Improbability is now reality. It’s as if an alternate universe had blasted its way into this one, and Carpenter is loving every minute of it.
“This is surreal,” he says with a smile from a Memorial Stadium Don Croftcheck Team Room stage.
In the sixth and final season of his college career, Carpenter is a 6-2, 288-pound difference maker for an 11-1, history-making IU team set to play to play 11-1 Notre Dame Friday night at iconic Notre Dame Stadium in a college playoff opener. IU hasn’t played there since 1991, hasn’t won there since 1906, hasn’t made the playoffs since … never.
“Going back to where I started in 2019 as a walk-on at JMU, if you had told me I’d be playing for a national title at Indiana, I would not have believed you,” Carpenter says. “It’s been an incredible ride so far with a great five years at JMU, and now here. It’s surreal, but we want to finish the job.”
That would mean beating Notre Dame, then Georgia in the Jan. 1 Sugar Bowl, and then two other teams to win the program's first national football title in the first-ever 12-team playoff format.
Curt Cignetti, who has won national-coach-of-the-year honors in his debut Hoosier season, has instilled belief and a winning culture to a program that has had only limited doses of it since it began in 1887, never at this level.
“It’s realizing what kind of opportunity we have,” Carpenter says. “It’s a once-in-a-lifetime opportunity, a once-in-a-lifetime experience. We get to play for a national championship, and this is where it starts.”

Let others dwell on the fact that IU hasn’t beaten Notre Dame since 1950 and isn’t expected to do so Friday night. These Hoosiers, having already made history in so many ways this season, want more.
“Notre Dame is a blue-blood program when it comes to college football,” Carpenter says. “To go there and beat them in this situation in an environment that will be very hostile, with all the history behind it, with all the storybook stuff coming into it, would be awesome.”
Having already beaten another blue-blood program in Michigan, and having already played another (Ohio State) competitively at Ohio Stadium, the moment won’t be too big for the Hoosiers,” Carpenter says
“There won’t be any issues about not being locked in. It started with the (Dec. 8 playoff) selection show. If you’re not locked in for this game, something is wrong with you. It’s what we came here to do -- win a national championship.”
If that seems unlikely, it’s no more so than Carpenter’s journey to this point.
A standout Virginia high school career in which he excelled in football, lacrosse, basketball and track -- he was all-state on offense and defense in football, all-state in lacrosse and finished second in the state track shot put -- didn’t generate major college interest.

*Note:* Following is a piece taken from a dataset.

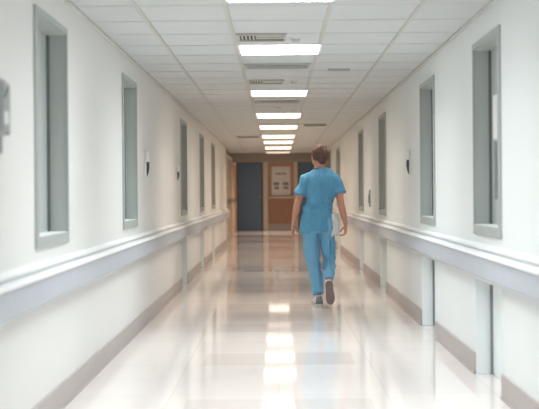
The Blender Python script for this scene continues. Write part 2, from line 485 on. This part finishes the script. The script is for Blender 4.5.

Cignetti, then the James Madison head coach, was the only Division-I coach to express interest. Carpenter walked on at James Madison and worked his way into a two-time All-Sun Belt Conference selection and then earned honorable-mention All-Big Ten recognition for the Hoosiers this season after totaling 31 tackles. His 9.5 tackles for loss and 5.0 sacks are second on the team to Mikail Kamara’s 15 and 10. He's broken up a pass and has four quarterback hits.
Carpenter also was a finalist for the Burlsworth Trophy, which awards the nation’s best player who began his career as a walk-on.
“It was a very good experience,” he says about traveling to Arkansas for the Dec. 9 Burlsworth Trophy award ceremony. Oregon linebacker Bryce Boettcher won it. “It's a first-class production, a first-class event.”

IU’s 38-15 November loss at Ohio State in front of a crowd of 106,000, coming after a program-best 10-0 start, might have been the best thing to have happened to the Hoosiers, Carpenter says.
“It opened our eyes. It was a humbling experience. The game didn’t go the way we wanted, but playing in that environment and having that experience will help us in terms of the crowd noise, handling our emotions. It will be good for us.”
So will IU’s first experience with road adversity, Carpenter adds, when it fell behind 10-0 at Michigan State, its first deficit of any kind after opening the season with eight straight blow-out wins and then scoring the game’s final 47 points.
“That was a chance to see how we’d respond, and we came back strong,” he says.
Carpenter and the Hoosier defense will face a dominating Notre Dame offense that thrives on the run behind dual-threat quarterback Riley Leonard, who has rushed for 721 yards and 14 touchdowns, and passed for 2,092 yards and 16 TDs, as well as tailbacks Jeremiyah Love (948 yards, 15 touchdowns) and Jadarian Price (651, 7).
“It's a well-rounded group,” Carpenter says. “Their running backs are very talented. Their quarterback can really run it, too. They have a young, but a good O-line. All around, they're just a good team.”
So are the Hoosiers, he adds. They’ve believed that since Cignetti assembled this group last winter and pushed his win-now message.
“Before, it was internal,” Carpenter says, “but now the whole country has seen what we can do, what Coach Cig portrays and what everyone thinks of him and how we play.
“This was a goal we set at the beginning of the season. It’s going to be a good experience for us.”